**WHAT YOU WILL DO**. Review the lines that follow and copy each one that contains the word "from".

= = = =

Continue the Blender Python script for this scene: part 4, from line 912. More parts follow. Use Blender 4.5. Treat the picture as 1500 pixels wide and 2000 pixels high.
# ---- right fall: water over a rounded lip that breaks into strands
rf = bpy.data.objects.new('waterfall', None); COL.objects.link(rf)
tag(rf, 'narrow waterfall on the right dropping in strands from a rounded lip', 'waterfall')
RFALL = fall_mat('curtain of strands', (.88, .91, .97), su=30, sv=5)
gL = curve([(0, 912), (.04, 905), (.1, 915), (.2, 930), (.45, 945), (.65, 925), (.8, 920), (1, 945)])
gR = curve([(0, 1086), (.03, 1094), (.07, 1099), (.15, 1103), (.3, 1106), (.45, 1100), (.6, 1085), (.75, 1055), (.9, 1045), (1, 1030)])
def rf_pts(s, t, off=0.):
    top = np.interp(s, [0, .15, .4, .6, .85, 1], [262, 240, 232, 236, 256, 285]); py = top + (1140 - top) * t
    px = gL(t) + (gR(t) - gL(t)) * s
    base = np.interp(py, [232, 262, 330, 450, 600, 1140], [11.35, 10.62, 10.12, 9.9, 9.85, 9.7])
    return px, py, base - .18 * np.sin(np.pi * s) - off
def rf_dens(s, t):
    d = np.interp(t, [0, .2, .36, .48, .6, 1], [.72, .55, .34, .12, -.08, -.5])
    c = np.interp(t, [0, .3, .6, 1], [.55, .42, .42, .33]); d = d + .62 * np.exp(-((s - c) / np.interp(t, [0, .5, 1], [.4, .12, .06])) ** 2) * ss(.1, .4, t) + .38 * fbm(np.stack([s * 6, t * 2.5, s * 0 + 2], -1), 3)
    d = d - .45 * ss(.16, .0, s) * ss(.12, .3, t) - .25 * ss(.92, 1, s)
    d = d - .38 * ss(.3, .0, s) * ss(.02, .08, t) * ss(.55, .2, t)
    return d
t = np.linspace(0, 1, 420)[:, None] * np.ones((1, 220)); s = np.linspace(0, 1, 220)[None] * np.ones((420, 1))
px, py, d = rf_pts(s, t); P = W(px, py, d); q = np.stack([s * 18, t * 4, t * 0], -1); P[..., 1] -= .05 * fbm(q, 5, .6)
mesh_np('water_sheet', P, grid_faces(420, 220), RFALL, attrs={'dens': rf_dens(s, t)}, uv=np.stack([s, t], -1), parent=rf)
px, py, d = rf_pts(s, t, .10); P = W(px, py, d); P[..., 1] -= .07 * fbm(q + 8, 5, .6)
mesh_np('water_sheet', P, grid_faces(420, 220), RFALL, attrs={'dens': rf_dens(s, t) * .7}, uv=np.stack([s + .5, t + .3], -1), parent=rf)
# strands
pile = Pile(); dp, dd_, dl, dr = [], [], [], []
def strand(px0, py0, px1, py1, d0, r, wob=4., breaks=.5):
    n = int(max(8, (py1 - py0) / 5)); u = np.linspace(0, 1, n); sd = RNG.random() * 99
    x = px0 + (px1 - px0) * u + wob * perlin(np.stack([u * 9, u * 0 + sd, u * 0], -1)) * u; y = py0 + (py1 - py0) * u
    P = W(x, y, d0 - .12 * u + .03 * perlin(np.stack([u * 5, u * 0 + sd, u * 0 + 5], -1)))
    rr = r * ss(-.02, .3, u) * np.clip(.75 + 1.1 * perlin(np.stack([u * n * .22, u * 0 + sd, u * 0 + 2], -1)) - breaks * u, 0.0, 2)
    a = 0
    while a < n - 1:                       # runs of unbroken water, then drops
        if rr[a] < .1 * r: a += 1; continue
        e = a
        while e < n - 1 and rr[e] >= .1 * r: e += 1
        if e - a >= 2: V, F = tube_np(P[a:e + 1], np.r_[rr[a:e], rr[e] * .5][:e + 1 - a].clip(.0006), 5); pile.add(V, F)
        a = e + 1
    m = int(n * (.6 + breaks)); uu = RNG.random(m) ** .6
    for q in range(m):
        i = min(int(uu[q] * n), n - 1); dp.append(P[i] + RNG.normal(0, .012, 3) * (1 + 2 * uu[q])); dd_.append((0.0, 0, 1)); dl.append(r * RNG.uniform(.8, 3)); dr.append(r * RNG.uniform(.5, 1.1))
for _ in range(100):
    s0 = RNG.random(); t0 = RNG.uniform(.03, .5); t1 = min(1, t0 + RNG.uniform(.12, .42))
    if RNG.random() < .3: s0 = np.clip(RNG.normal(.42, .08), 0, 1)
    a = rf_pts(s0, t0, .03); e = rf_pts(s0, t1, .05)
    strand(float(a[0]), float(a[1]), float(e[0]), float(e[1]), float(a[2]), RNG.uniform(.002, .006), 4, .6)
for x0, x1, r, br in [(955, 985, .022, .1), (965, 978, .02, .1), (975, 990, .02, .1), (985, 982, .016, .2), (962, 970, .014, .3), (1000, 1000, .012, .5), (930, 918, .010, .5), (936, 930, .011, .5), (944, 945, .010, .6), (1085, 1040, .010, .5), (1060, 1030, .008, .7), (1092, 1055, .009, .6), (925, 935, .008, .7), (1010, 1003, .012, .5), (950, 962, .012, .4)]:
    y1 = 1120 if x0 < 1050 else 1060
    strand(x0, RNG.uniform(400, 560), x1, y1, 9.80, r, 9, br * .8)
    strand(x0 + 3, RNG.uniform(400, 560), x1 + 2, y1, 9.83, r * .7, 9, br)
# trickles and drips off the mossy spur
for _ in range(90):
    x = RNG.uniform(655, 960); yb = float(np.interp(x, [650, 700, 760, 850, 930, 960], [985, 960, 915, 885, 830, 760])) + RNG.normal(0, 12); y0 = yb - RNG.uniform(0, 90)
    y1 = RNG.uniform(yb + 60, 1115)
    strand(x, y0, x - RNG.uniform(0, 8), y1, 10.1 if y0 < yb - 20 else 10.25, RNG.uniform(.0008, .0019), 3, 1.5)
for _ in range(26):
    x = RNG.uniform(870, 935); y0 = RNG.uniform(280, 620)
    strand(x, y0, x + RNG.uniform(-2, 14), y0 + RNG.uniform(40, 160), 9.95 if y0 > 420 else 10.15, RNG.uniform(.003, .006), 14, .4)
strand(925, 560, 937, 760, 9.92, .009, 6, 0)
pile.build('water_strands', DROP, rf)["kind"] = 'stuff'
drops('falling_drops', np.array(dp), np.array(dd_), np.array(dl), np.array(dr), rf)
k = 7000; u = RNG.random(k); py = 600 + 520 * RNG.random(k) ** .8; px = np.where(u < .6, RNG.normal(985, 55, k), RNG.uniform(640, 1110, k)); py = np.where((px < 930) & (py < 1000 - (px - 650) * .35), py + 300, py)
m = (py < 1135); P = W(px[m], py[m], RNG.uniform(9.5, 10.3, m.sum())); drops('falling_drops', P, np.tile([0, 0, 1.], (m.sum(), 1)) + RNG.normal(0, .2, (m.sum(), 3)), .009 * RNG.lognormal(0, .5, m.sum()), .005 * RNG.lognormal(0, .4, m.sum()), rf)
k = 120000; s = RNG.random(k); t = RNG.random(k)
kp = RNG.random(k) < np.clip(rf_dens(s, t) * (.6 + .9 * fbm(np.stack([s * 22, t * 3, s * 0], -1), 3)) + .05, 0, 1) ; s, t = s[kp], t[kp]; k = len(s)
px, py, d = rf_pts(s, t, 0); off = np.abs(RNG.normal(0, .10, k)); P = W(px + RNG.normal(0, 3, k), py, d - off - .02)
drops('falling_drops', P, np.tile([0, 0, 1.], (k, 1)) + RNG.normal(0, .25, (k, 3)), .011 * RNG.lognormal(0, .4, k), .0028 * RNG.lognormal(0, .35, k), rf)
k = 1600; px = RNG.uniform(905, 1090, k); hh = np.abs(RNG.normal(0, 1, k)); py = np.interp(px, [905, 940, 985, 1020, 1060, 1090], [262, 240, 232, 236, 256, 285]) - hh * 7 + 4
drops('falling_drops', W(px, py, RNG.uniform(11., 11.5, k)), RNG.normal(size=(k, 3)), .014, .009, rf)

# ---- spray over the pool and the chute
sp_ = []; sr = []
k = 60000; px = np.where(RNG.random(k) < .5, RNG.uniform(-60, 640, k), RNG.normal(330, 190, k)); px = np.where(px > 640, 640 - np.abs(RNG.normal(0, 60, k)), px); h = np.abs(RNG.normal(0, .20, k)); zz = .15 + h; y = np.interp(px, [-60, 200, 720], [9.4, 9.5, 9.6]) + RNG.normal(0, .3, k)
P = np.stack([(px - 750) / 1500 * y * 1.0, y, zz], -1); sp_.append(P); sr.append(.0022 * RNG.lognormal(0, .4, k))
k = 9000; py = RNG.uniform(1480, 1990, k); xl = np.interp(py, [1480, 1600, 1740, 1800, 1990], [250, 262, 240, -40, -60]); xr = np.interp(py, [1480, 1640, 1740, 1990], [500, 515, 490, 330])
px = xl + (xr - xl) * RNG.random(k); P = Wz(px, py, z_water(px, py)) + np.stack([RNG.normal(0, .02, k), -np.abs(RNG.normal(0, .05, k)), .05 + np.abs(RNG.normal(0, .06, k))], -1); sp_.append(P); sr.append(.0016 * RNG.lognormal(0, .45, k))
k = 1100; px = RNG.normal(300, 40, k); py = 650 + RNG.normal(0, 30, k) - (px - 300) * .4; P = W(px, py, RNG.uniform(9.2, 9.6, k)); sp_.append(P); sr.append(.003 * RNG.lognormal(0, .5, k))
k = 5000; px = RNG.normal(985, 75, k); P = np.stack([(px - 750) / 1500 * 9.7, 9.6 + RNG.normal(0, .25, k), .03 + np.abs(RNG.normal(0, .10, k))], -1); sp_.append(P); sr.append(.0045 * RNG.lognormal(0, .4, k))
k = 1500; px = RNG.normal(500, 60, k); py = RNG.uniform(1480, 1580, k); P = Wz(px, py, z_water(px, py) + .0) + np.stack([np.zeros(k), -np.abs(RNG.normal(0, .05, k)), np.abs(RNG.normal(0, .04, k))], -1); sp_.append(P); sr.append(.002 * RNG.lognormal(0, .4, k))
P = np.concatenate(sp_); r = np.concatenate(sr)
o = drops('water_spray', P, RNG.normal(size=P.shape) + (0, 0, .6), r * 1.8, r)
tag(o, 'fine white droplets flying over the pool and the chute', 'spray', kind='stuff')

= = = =

**EXERCISE RESULT**.
Continue the Blender Python script for this scene: part 4, from line 912. More parts follow. Use Blender 4.5. Treat the picture as 1500 pixels wide and 2000 pixels high.
tag(rf, 'narrow waterfall on the right dropping in strands from a rounded lip', 'waterfall')